What makes a good school?

House of Sims via Flickr

Some schools make staying in school a requirement to get a driver's license.

The "Building a Grad Nation" researchers looked at places where the graduation rate improved to see what was working.

Tennessee and West Virginia passed laws that required 15- to 18-year-old students to be enrolled and making progress in school in order to have a driver’s license, encouraging students to finish their diploma.

Graduation coaches in Georgia helped guide students who were on the verge of dropping out. Louisiana, South Carolina and Alabama developed early warning systems that flag students who are struggling in elementary and middle school.

New York City broke giant high schools up into smaller academies, giving students more individual attention, and Chicago emphasized charter schools that have more freedom to build creative programs such as business, technology or the arts.
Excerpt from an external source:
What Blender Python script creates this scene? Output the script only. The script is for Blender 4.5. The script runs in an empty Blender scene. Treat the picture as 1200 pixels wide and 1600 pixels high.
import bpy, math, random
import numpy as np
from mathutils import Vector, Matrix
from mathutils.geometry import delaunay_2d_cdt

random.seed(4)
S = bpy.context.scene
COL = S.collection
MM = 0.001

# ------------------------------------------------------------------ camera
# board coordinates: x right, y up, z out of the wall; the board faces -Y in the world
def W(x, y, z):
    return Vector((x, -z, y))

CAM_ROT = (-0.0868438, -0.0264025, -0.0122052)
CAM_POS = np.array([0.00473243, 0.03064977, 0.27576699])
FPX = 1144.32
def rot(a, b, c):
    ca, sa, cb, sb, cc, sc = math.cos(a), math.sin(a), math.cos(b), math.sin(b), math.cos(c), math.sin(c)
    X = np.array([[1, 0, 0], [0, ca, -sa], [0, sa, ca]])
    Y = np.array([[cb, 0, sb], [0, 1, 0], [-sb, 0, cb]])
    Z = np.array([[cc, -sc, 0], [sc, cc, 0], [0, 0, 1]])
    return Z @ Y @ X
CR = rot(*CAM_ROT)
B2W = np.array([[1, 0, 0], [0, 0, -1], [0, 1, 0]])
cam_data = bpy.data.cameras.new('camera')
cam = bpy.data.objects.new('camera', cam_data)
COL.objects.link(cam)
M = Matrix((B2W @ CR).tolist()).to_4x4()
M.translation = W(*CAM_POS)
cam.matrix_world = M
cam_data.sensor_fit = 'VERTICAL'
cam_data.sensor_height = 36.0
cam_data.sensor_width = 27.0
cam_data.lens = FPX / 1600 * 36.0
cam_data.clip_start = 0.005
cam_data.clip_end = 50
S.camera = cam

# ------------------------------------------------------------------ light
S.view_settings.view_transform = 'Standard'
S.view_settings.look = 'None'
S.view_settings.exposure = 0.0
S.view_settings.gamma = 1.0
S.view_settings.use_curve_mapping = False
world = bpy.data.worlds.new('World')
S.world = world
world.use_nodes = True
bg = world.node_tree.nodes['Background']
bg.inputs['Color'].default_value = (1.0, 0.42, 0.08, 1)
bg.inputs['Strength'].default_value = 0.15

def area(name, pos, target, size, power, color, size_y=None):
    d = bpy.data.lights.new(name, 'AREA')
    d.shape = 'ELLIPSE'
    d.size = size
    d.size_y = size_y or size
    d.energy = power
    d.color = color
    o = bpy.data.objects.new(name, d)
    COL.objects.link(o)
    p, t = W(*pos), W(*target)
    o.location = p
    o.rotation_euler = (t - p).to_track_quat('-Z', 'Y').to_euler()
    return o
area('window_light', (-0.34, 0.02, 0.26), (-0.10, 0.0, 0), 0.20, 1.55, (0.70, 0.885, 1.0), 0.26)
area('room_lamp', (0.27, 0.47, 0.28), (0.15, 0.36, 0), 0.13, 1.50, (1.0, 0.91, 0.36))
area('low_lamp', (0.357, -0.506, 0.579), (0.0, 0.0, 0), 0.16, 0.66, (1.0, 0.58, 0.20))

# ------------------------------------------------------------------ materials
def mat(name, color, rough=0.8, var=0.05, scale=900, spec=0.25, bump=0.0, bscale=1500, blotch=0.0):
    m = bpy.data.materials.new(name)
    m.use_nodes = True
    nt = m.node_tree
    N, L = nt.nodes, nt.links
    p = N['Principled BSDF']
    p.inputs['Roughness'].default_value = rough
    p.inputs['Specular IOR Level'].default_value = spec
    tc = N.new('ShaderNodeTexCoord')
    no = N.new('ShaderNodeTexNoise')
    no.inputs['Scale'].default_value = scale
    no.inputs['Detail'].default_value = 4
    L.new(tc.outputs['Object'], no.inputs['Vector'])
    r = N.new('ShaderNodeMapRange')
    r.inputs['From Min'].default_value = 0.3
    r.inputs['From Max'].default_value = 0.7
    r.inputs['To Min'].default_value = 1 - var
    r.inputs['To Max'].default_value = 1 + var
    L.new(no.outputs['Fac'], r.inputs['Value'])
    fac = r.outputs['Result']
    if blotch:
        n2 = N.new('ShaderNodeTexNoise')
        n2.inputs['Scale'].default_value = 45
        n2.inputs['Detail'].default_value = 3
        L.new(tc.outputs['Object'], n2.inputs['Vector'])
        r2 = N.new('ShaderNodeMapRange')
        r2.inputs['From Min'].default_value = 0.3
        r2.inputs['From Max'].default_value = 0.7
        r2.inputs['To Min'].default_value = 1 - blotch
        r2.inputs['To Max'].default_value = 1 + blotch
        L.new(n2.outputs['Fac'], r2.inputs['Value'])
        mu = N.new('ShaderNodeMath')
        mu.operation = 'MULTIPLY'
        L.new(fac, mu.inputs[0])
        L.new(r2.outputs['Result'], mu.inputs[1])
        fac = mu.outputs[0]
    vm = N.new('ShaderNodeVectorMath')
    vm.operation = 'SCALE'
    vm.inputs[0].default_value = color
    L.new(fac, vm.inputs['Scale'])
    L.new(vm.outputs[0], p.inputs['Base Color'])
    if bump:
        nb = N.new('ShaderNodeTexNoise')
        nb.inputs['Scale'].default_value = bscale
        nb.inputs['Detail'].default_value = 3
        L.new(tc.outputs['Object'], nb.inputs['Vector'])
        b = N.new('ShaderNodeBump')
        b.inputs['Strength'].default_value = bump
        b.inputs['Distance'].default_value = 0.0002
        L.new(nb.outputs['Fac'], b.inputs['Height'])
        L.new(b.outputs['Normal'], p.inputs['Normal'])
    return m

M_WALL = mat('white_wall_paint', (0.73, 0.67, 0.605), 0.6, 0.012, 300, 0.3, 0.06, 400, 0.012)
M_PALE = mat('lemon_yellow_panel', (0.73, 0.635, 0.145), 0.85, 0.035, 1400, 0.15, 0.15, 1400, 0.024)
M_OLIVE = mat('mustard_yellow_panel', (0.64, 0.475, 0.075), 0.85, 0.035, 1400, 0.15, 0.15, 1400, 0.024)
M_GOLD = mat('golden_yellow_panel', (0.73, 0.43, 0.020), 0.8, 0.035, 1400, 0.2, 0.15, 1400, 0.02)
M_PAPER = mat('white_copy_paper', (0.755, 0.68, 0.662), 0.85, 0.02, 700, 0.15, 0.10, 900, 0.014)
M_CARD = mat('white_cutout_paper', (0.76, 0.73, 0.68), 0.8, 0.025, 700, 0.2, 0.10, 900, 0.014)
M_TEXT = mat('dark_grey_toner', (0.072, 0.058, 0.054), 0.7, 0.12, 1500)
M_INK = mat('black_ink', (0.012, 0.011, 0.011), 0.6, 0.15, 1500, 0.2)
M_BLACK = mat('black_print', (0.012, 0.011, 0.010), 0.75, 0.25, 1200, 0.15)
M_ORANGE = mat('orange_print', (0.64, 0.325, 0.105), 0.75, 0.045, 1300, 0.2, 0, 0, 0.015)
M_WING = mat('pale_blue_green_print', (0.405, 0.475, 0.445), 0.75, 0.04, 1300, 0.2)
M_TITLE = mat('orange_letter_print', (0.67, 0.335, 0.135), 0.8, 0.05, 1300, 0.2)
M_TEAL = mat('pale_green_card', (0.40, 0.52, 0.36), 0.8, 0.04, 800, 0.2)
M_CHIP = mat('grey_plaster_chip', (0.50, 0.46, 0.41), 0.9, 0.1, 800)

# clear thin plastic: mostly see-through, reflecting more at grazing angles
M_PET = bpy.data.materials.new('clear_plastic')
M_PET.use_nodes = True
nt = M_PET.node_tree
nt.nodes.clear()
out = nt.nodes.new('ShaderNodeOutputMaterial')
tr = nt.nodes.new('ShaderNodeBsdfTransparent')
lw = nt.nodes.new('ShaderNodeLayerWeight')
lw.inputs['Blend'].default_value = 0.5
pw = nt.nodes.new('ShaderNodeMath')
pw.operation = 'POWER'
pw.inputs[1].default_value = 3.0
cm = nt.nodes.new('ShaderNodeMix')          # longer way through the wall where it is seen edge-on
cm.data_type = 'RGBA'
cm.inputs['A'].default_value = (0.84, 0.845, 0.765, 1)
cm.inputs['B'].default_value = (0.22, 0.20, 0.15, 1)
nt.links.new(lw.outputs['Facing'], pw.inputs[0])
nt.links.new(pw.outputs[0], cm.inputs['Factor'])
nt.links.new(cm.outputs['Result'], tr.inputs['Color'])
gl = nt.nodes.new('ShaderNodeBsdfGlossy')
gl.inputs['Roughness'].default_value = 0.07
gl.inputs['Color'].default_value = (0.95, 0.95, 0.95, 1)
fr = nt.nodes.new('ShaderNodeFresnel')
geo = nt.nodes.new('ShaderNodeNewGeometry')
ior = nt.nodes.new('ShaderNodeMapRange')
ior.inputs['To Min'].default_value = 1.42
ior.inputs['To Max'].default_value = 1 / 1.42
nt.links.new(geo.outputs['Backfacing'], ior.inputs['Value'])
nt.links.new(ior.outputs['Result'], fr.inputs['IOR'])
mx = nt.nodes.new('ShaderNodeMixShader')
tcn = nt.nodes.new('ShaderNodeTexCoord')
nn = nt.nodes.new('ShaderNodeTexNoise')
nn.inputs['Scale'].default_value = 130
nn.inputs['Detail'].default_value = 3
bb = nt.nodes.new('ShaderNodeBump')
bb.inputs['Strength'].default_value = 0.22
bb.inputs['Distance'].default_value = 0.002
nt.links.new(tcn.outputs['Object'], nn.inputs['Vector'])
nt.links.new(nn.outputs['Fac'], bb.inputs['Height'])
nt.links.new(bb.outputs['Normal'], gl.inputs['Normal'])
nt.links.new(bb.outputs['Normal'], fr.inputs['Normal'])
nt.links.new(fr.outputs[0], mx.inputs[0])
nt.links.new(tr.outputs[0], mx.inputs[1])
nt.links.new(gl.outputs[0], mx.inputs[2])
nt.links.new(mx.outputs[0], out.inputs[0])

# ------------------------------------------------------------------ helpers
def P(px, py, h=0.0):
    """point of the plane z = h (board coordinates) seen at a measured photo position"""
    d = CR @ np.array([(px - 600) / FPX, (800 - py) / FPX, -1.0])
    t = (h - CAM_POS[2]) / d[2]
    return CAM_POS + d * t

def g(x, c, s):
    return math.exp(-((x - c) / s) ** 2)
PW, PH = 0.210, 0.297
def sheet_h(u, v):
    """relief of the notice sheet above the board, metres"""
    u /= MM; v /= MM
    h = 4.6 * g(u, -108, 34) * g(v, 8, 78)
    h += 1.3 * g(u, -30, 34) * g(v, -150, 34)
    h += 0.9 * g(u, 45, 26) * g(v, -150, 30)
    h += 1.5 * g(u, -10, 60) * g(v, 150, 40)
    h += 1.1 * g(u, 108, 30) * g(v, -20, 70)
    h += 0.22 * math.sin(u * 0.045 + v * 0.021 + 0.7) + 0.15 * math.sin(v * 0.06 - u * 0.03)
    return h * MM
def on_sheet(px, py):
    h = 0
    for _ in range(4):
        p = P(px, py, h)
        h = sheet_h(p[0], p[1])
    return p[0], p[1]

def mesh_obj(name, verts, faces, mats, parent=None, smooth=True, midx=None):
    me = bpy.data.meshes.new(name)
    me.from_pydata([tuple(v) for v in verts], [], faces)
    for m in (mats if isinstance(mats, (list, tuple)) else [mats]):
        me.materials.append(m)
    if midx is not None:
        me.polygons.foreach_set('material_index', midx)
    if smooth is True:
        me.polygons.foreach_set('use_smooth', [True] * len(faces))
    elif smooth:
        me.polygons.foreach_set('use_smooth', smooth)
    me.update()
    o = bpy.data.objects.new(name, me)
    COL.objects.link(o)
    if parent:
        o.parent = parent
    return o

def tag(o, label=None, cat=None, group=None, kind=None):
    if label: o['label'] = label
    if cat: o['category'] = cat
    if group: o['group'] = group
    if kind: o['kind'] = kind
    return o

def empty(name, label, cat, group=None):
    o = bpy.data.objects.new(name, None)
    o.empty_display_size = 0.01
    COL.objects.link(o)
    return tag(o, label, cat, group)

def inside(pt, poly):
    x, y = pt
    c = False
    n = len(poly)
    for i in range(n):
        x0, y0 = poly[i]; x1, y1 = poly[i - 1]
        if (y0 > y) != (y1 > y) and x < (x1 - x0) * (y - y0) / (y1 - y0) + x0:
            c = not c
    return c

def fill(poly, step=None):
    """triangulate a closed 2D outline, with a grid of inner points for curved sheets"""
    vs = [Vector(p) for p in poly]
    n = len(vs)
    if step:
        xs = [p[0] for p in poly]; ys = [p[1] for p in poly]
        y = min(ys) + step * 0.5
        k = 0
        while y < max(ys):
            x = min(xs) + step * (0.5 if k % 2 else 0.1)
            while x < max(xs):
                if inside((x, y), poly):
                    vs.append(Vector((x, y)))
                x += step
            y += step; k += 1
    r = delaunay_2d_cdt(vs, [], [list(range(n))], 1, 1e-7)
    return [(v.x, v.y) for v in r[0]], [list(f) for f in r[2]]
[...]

The small town of Richmond, Ind., was outraged when its one high school was named a dropout factory in 2007 and held a public forum to figure out what to do. The town worked with parents and local leaders to create tutoring programs for struggling students, focused on transition periods such as elementary to middle school and middle to high school, changed the schedule to include longer periods and increase the likelihood of establishing teacher/student relationships, and partnered with local colleges to offer multiple pathways to graduation that enabled older students to complete graduation requirements outside high school.

Now the graduation rate at Richmond High School is more than 80 percent -- up from 53 in 2006 -- and more than 75 percent of students attend college.

A ‘Civic Marshall Plan’ to rebuild America's schools

wikimedia commons

Former Secretary of State Colin Powell started America's Promise Alliance, an organization that published a report on America's schools and proposes a way to fix them.

Researchers hope that identifying what works can help struggling communities come up with a plan of action. America's Promise Alliance, the organization started by former Secretary of State Colin Powell and his wife that published the report, has called for a Civic Marshall Plan to fix the system.

Just as the Marshall Plan of the 1940s rebuilt the war-torn countries of Europe after World War II, the Civic Marshall Plan would "mobilize America to end the high school dropout crisis and prepare young people for college and success in the 21st century."

Success would mean that 90 percent of current third graders graduate high school in 2020, which would put America back at the top of the list of the highest proportion of college graduates in the world.